* _GIVEN REQUEST_:
Exactly reproduce the lines that follow.

* _MATERIAL_:
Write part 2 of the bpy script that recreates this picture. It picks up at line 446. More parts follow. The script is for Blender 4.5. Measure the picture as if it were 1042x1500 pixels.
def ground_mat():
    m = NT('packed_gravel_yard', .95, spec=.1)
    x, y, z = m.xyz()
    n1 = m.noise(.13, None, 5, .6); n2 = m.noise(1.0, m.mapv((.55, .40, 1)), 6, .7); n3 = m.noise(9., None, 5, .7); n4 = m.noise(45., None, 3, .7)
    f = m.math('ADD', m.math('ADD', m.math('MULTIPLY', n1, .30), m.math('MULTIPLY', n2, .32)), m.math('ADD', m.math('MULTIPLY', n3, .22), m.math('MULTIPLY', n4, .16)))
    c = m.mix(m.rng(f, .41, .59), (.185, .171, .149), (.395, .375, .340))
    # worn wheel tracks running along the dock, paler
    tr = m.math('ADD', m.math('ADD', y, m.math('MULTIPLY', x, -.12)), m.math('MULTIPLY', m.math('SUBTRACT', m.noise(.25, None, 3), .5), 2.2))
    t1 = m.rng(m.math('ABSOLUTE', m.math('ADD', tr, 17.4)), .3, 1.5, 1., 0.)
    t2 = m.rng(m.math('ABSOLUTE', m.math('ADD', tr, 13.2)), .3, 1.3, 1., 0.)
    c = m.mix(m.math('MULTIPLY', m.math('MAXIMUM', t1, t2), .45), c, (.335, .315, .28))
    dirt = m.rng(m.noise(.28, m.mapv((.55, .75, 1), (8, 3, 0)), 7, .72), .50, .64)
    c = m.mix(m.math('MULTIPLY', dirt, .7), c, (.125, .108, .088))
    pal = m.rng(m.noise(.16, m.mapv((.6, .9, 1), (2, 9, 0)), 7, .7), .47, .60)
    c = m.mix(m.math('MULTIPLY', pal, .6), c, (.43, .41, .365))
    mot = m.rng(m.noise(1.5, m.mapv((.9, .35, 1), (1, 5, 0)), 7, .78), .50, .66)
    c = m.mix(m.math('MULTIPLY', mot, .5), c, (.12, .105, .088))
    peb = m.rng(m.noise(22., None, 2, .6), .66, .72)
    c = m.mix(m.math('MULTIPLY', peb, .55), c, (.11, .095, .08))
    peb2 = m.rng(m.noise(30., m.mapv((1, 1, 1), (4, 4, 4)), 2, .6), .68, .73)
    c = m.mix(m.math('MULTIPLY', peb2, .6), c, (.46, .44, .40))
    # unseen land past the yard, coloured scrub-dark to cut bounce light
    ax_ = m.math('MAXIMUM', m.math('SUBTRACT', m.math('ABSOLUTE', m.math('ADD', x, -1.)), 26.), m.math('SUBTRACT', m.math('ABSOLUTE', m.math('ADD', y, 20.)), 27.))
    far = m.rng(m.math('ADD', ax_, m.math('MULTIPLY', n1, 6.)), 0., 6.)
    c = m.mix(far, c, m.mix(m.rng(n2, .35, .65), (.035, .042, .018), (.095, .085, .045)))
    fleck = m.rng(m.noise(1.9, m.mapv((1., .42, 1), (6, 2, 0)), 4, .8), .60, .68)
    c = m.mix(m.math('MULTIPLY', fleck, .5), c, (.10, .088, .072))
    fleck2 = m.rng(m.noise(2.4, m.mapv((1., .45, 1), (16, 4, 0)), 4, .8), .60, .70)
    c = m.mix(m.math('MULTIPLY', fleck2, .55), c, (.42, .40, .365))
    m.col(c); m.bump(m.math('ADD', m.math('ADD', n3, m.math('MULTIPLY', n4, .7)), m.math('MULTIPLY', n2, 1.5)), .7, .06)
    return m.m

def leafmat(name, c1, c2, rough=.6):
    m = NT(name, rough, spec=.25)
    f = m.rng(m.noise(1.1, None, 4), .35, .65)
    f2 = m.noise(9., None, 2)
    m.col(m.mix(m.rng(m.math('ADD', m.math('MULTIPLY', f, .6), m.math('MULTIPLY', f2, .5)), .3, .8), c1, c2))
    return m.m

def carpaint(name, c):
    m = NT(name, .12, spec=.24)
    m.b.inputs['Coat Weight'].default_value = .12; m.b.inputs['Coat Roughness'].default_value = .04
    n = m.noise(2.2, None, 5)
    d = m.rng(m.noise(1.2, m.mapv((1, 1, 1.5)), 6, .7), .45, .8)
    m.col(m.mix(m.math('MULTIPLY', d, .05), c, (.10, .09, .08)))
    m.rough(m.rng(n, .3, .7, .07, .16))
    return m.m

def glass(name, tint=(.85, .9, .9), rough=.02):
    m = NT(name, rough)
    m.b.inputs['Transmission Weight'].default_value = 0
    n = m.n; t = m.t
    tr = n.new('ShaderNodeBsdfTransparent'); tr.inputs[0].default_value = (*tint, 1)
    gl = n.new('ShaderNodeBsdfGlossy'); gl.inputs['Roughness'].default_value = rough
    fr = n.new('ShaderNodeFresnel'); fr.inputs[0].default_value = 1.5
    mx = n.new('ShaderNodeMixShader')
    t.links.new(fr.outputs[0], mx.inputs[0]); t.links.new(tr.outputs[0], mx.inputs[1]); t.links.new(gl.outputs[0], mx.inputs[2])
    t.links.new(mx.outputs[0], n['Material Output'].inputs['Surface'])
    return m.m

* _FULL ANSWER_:
Write part 2 of the bpy script that recreates this picture. It picks up at line 446. More parts follow. The script is for Blender 4.5. Measure the picture as if it were 1042x1500 pixels.
def ground_mat():
    m = NT('packed_gravel_yard', .95, spec=.1)
    x, y, z = m.xyz()
    n1 = m.noise(.13, None, 5, .6); n2 = m.noise(1.0, m.mapv((.55, .40, 1)), 6, .7); n3 = m.noise(9., None, 5, .7); n4 = m.noise(45., None, 3, .7)
    f = m.math('ADD', m.math('ADD', m.math('MULTIPLY', n1, .30), m.math('MULTIPLY', n2, .32)), m.math('ADD', m.math('MULTIPLY', n3, .22), m.math('MULTIPLY', n4, .16)))
    c = m.mix(m.rng(f, .41, .59), (.185, .171, .149), (.395, .375, .340))
    # worn wheel tracks running along the dock, paler
    tr = m.math('ADD', m.math('ADD', y, m.math('MULTIPLY', x, -.12)), m.math('MULTIPLY', m.math('SUBTRACT', m.noise(.25, None, 3), .5), 2.2))
    t1 = m.rng(m.math('ABSOLUTE', m.math('ADD', tr, 17.4)), .3, 1.5, 1., 0.)
    t2 = m.rng(m.math('ABSOLUTE', m.math('ADD', tr, 13.2)), .3, 1.3, 1., 0.)
    c = m.mix(m.math('MULTIPLY', m.math('MAXIMUM', t1, t2), .45), c, (.335, .315, .28))
    dirt = m.rng(m.noise(.28, m.mapv((.55, .75, 1), (8, 3, 0)), 7, .72), .50, .64)
    c = m.mix(m.math('MULTIPLY', dirt, .7), c, (.125, .108, .088))
    pal = m.rng(m.noise(.16, m.mapv((.6, .9, 1), (2, 9, 0)), 7, .7), .47, .60)
    c = m.mix(m.math('MULTIPLY', pal, .6), c, (.43, .41, .365))
    mot = m.rng(m.noise(1.5, m.mapv((.9, .35, 1), (1, 5, 0)), 7, .78), .50, .66)
    c = m.mix(m.math('MULTIPLY', mot, .5), c, (.12, .105, .088))
    peb = m.rng(m.noise(22., None, 2, .6), .66, .72)
    c = m.mix(m.math('MULTIPLY', peb, .55), c, (.11, .095, .08))
    peb2 = m.rng(m.noise(30., m.mapv((1, 1, 1), (4, 4, 4)), 2, .6), .68, .73)
    c = m.mix(m.math('MULTIPLY', peb2, .6), c, (.46, .44, .40))
    # unseen land past the yard, coloured scrub-dark to cut bounce light
    ax_ = m.math('MAXIMUM', m.math('SUBTRACT', m.math('ABSOLUTE', m.math('ADD', x, -1.)), 26.), m.math('SUBTRACT', m.math('ABSOLUTE', m.math('ADD', y, 20.)), 27.))
    far = m.rng(m.math('ADD', ax_, m.math('MULTIPLY', n1, 6.)), 0., 6.)
    c = m.mix(far, c, m.mix(m.rng(n2, .35, .65), (.035, .042, .018), (.095, .085, .045)))
    fleck = m.rng(m.noise(1.9, m.mapv((1., .42, 1), (6, 2, 0)), 4, .8), .60, .68)
    c = m.mix(m.math('MULTIPLY', fleck, .5), c, (.10, .088, .072))
    fleck2 = m.rng(m.noise(2.4, m.mapv((1., .45, 1), (16, 4, 0)), 4, .8), .60, .70)
    c = m.mix(m.math('MULTIPLY', fleck2, .55), c, (.42, .40, .365))
    m.col(c); m.bump(m.math('ADD', m.math('ADD', n3, m.math('MULTIPLY', n4, .7)), m.math('MULTIPLY', n2, 1.5)), .7, .06)
    return m.m

def leafmat(name, c1, c2, rough=.6):
    m = NT(name, rough, spec=.25)
    f = m.rng(m.noise(1.1, None, 4), .35, .65)
    f2 = m.noise(9., None, 2)
    m.col(m.mix(m.rng(m.math('ADD', m.math('MULTIPLY', f, .6), m.math('MULTIPLY', f2, .5)), .3, .8), c1, c2))
    return m.m

def carpaint(name, c):
    m = NT(name, .12, spec=.24)
    m.b.inputs['Coat Weight'].default_value = .12; m.b.inputs['Coat Roughness'].default_value = .04
    n = m.noise(2.2, None, 5)
    d = m.rng(m.noise(1.2, m.mapv((1, 1, 1.5)), 6, .7), .45, .8)
    m.col(m.mix(m.math('MULTIPLY', d, .05), c, (.10, .09, .08)))
    m.rough(m.rng(n, .3, .7, .07, .16))
    return m.m

def glass(name, tint=(.85, .9, .9), rough=.02):
    m = NT(name, rough)
    m.b.inputs['Transmission Weight'].default_value = 0
    n = m.n; t = m.t
    tr = n.new('ShaderNodeBsdfTransparent'); tr.inputs[0].default_value = (*tint, 1)
    gl = n.new('ShaderNodeBsdfGlossy'); gl.inputs['Roughness'].default_value = rough
    fr = n.new('ShaderNodeFresnel'); fr.inputs[0].default_value = 1.5
    mx = n.new('ShaderNodeMixShader')
    t.links.new(fr.outputs[0], mx.inputs[0]); t.links.new(tr.outputs[0], mx.inputs[1]); t.links.new(gl.outputs[0], mx.inputs[2])
    t.links.new(mx.outputs[0], n['Material Output'].inputs['Surface'])
    return m.m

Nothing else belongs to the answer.